About Saroj Malick
Hailed from a village in Bengal, Saroj grew up in the midst of nature. The Orgram forest beside his village Shilakot used to be his place where the unbridled imagination of the little boy could spread its wings. As he grew up he moved to his prsent hometown Burdwan for higher study. Though the city life helped him prosper in academics that resulted in pursuing his profession as a teacher, the mind was pining for something else, his true vocation. The life found renewed joy as he started travelling to different places with his friends. The boy who used to mesmerise his friends taking photograph of places and people with his handheld Kodak, gradually got infatuated with the art itself. The simple joy turned into a passion play as he continued looking at nature through the eye of a camera. Nature appeared metanatural, sometimes supernatural in Malick’s aesthetic vision. His primary interest in landscape photography gradually turned into abstraction as socio-political consciousness began to affect his vision.
Malick harbours the philosophical and existential perspective that nothing in the world completely dies, they just change form or the trace remains in some form or other. Many ideas fade, words dissipate, colours vanish before they are etched out; people die or for that matter foetuses too, sometimes, do not come out – but where do they go?
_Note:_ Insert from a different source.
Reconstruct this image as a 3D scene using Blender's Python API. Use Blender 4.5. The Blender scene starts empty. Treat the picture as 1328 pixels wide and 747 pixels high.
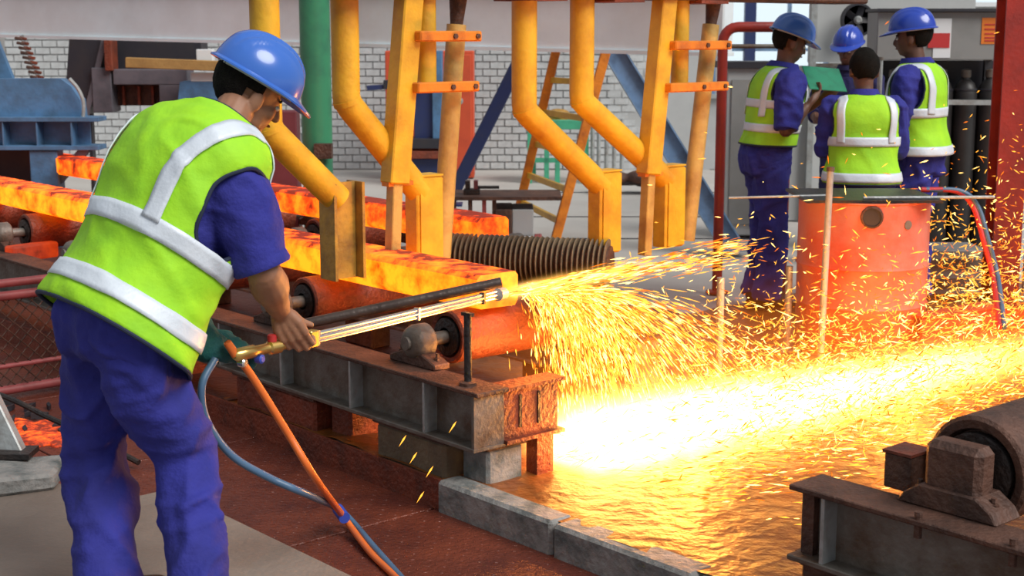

Malick believes that each of them dissolves into something new, whether ethereal or physical. The universe speaks through them. Malick roams about in a quest to communicate with that. His photography is a conscious attempt to capture the collective unconscious, the dark recesses of human mind in an abstract expresssionist style. The natural and sometimes the mundane, trivial objects get metamorphosed into an idea, a thought, a vision that engages the viewers in a dialectic of thought. His photographs are the languages of the earth and the world we live in.